Have David Graeber And Robert Cialdini Read Each Other Yet?

For Christmas this year, I'm giving my dad David Graeber's book Debt: The First 5,000 Years. Or maybe I should give the book instead to Donald Trump, who will give me a Ferrarri in return, hopefully. If recipocity and obligation work for Hare Krishnas, it's gotta work for me, right? Robert Cialdini said so in his book, Influence: The Psychology of Persuasion. Or maybe I'll give both...

After I read Graeber's recent piece Occupy Wall Street's Anarchist Roots, I had an "a-ha moment." It turned out that Scott Crow, whom I interviewed in October, gave me an abbreviated history of modern anarchism. In his 2002 piece The New Anarchists, Graeber had me filling in more gaps in my knowledge of history as well as reminicing about my own life prior to 9/11.

See: I was (and still am) your typical "bourgeois defeatist" or what Graeber may call a "liberal." My first experience to the revolutionary politics in Graeber's vein was Rage Against The Machine's MTV video Freedom, not to be confused with George Michael's Freedom '90. I even wore the RATM "Evil Empire" baseball shirt. It was an elysian yet pretentious time, for me anyhow.

It's been an awakening ever since I voted for Nader, not Gore, in Gov. George W. Bush's Texas. I've had subscriptions to Rolling Stone, Texas Observer, The Hightower Lowdown, and Private Eye, but oddly enough, for some reason, not Adbusters, though I noted its style resembled Chuck Palahniuk's, who I heard was a member of (and drew inspiration from) The Cacophony Society

When Graeber's New Left Review piece mentioned "Billionaires and clowns," I was home. And as I listened to more of Graeber's talks on debt on Democracy Now, and here and here, and here and here, I realized that he was correct: "It’s hard to think of another time when there has been such a gulf between intellectuals and activists." Well, unless you're Robert Cialdini.

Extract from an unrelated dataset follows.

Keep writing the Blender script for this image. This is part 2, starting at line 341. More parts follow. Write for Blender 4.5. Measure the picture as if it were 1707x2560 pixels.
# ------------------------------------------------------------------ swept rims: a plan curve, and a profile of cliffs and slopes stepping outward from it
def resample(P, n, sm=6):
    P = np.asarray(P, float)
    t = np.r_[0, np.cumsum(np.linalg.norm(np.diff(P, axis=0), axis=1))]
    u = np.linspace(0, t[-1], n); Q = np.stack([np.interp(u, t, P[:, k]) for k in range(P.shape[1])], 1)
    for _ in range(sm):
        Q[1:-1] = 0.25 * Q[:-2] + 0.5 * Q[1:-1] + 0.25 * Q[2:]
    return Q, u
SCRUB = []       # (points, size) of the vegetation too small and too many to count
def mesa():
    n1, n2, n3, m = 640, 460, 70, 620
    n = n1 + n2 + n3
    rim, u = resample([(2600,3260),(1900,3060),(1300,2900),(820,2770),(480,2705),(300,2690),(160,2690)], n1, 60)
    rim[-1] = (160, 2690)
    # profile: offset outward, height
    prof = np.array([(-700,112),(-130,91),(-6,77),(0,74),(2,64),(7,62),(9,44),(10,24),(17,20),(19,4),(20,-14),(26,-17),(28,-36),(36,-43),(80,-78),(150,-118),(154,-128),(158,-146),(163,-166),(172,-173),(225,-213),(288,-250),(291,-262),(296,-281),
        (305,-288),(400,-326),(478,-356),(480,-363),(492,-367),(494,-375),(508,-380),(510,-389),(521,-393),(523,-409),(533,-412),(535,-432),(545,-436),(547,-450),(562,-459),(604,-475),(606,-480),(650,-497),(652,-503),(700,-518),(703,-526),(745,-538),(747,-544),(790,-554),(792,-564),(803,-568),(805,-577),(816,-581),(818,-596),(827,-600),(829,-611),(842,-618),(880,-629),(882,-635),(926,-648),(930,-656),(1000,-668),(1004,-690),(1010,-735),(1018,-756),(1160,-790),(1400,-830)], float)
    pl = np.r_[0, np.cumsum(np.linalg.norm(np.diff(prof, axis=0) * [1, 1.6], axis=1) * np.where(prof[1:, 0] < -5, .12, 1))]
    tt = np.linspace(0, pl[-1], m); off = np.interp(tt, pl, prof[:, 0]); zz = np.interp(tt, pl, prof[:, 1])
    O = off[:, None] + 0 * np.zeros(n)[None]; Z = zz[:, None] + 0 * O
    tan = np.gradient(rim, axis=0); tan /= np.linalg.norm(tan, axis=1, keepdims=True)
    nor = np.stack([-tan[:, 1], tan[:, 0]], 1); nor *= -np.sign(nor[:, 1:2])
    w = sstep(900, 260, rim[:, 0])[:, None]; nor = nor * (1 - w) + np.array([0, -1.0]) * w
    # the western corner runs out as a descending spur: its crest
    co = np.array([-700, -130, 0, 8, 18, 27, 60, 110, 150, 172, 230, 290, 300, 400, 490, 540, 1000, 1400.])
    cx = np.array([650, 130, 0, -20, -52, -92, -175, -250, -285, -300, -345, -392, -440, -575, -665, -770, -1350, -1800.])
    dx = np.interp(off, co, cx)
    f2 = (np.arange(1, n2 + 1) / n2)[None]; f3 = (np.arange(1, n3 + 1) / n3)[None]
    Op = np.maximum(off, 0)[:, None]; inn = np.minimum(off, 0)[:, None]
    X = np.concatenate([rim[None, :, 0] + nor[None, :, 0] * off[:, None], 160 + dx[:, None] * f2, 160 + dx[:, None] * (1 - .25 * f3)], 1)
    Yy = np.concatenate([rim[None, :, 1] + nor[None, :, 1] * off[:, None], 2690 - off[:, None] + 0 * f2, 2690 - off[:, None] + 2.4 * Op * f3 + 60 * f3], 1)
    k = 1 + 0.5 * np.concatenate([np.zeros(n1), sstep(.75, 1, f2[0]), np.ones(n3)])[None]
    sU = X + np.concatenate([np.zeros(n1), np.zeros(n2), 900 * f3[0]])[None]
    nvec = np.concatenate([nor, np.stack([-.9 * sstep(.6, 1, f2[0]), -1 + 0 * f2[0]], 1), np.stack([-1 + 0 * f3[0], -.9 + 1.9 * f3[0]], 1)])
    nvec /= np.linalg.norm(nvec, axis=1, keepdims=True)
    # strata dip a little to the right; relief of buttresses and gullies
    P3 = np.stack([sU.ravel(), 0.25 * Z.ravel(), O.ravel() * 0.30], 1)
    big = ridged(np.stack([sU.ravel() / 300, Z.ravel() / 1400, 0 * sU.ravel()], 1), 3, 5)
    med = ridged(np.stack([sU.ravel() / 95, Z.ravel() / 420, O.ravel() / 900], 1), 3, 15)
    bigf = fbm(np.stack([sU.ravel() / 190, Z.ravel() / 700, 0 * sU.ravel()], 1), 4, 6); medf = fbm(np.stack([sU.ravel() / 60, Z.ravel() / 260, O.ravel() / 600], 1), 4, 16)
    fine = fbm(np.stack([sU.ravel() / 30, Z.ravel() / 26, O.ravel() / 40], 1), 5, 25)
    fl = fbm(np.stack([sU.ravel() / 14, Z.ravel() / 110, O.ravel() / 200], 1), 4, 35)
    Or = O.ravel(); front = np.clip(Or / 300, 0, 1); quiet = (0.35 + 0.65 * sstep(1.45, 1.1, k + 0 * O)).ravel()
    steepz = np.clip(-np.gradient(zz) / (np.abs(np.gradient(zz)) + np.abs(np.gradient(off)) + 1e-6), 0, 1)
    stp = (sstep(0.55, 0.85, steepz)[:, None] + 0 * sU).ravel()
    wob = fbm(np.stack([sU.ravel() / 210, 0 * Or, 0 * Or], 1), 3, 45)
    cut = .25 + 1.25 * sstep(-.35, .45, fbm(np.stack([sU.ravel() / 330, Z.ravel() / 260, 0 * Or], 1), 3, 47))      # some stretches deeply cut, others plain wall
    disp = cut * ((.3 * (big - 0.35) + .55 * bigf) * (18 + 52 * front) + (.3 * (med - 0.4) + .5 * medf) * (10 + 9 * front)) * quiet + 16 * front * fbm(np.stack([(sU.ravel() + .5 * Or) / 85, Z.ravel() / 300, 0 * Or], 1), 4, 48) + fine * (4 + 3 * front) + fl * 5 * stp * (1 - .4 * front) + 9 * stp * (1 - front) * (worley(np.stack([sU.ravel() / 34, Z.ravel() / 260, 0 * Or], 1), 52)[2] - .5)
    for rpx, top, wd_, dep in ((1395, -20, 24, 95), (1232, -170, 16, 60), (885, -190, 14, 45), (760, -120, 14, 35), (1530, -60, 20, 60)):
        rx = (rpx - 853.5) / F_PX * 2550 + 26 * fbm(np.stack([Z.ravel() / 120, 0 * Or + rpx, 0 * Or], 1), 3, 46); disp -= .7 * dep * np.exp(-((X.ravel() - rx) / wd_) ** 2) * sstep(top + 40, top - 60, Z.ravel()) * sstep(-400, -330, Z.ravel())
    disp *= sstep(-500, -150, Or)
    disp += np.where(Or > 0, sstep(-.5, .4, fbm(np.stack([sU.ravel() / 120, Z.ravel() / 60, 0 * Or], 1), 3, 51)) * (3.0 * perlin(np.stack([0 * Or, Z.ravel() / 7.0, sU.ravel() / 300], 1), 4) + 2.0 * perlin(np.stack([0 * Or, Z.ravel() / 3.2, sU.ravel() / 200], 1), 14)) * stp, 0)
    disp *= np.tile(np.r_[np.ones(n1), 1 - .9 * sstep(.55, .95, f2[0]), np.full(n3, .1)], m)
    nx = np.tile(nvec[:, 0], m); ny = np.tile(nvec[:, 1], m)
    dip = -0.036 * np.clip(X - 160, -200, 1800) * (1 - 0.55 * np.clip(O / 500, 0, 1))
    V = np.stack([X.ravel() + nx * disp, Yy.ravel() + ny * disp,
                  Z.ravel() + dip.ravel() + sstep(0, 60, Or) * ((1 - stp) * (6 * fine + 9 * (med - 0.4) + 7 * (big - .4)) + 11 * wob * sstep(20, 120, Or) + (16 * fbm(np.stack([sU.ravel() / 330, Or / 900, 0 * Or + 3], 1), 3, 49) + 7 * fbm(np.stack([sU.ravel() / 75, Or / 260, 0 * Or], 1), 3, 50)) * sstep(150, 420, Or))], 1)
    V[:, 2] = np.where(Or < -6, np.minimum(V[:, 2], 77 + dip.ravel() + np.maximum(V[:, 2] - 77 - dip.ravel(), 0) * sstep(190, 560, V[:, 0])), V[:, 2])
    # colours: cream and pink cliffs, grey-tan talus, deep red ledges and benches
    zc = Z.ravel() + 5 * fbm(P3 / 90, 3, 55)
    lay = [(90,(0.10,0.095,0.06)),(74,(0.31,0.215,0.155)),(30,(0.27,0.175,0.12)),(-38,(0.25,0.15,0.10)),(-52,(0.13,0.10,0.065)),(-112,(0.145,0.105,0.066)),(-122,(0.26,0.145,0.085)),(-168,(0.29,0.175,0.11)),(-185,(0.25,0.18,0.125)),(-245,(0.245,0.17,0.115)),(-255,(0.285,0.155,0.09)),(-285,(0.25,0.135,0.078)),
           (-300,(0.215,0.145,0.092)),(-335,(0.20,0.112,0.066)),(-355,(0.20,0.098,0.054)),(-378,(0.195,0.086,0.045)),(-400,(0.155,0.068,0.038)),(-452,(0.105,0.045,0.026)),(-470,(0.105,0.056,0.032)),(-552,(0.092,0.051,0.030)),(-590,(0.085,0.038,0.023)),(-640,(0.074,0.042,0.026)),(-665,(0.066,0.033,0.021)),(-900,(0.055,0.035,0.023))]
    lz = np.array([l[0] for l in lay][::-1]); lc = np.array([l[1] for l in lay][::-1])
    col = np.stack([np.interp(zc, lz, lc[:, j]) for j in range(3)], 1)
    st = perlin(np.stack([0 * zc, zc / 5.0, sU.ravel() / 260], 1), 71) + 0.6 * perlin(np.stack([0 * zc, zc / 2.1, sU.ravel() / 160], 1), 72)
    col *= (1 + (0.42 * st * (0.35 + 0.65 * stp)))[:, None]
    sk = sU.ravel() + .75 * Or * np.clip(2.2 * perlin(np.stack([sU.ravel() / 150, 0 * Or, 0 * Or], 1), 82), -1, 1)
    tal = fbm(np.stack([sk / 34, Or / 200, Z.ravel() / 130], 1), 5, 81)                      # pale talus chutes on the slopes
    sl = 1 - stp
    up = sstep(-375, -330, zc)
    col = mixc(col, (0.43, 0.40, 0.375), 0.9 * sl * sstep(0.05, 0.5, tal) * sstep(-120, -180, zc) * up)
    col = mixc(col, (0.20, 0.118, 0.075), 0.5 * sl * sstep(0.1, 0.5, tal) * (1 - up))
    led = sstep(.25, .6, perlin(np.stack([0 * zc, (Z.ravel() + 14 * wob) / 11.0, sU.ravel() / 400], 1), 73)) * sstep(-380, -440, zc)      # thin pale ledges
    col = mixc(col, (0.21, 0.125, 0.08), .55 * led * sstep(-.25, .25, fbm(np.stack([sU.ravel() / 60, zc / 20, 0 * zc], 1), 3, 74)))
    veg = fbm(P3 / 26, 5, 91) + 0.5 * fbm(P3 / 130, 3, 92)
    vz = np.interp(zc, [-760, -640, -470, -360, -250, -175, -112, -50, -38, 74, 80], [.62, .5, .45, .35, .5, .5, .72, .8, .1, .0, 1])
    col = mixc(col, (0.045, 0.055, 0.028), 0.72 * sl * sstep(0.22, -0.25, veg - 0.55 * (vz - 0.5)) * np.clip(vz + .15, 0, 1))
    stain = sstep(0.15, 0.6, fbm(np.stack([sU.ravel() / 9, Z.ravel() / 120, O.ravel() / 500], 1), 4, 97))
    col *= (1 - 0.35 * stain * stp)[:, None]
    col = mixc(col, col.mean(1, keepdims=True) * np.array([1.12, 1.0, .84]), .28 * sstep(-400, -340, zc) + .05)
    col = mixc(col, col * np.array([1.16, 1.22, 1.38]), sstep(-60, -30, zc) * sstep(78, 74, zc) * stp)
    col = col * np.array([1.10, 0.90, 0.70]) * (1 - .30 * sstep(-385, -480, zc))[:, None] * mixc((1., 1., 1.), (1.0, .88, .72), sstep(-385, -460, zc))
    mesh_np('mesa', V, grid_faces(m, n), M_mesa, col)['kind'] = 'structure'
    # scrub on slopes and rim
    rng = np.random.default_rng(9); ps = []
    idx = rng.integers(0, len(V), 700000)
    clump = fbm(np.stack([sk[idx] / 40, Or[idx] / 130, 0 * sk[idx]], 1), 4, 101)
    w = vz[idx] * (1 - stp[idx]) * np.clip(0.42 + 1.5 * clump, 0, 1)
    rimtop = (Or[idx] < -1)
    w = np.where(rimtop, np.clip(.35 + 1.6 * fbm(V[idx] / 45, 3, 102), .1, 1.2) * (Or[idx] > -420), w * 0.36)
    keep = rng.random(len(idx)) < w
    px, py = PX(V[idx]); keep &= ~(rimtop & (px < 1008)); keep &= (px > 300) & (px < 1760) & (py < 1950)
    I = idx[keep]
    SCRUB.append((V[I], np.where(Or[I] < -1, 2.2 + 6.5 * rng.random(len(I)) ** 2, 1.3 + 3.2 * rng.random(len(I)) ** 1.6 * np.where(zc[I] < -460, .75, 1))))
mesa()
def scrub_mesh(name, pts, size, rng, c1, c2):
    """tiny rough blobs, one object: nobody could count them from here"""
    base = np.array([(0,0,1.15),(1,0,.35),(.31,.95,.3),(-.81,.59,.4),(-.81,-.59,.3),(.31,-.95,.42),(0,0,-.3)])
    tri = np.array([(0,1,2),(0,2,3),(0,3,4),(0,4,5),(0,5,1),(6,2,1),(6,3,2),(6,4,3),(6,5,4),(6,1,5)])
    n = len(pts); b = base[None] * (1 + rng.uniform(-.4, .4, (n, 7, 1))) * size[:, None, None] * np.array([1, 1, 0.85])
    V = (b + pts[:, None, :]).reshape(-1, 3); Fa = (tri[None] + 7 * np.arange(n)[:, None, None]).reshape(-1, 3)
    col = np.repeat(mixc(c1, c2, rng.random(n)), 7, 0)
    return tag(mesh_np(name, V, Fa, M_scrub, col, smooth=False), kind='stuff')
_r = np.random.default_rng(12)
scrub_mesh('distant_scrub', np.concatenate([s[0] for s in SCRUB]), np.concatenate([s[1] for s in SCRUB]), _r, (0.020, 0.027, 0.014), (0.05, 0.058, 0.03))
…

Business folk might not immediately think of themselves as activsts, but they are, and they certainly rely on academia to justify their actions. The thing is, the history of debt is rooted in the same psychological system humans have evolved to use. Cialdini might know the trick but not its history. But the One Percent has used reciprocity-and-obligation rules to great effect on the 99 Percent...

Or so it seemed until people's uprisings took place in the 1990s in South America (Argentina), North America (Seattle, Wash., and Chiapas, Mexico) and South Asia (South Korea) against neo-liberal trade/debt policies. Now, after the domino effect picked up steam in Iceland, Greece, Spain, and the Middle East, we're seeing Wall Street under pressure.

Remember Chuck Palahniuk's Fight Club (the movie, too)? Yeah, this uprising near Wall Street didn't develop exactly like it, but thanks to Graeber and others, the ball got rolling using the very organizational tools fellow activists developed over the course of decades. And it hasn't ended with a fireworks stunt spectacular inspired by Guy Fawkes either. And it won't. Why?

Because that's not how anarchists roll, man. As Greaber pointed out, anarchists as far back as the mid-19th century figured out that violence doesn't work. And they inspired Gandhi. And Gandhi inspired Martin Luther King, Jr. And MLK inspired I Have A Dreamsicle! It's all the same creamy goodness, if The Daily Show would stop mocking its 99-Percent brethren.

At any rate, if you want to know where the Occupy Wall Street movement in North America is going, look at where it's been: Iceland, Greece, Spain, the Middle East and North Africa, Argentina, Chiapas... Yeah, I believe Scott Crow and David Graeber on this one. I don't believe Rick Perry and his followers' belief in the "War on Christmas." They obviously haven't heard of Oliver Cromwell.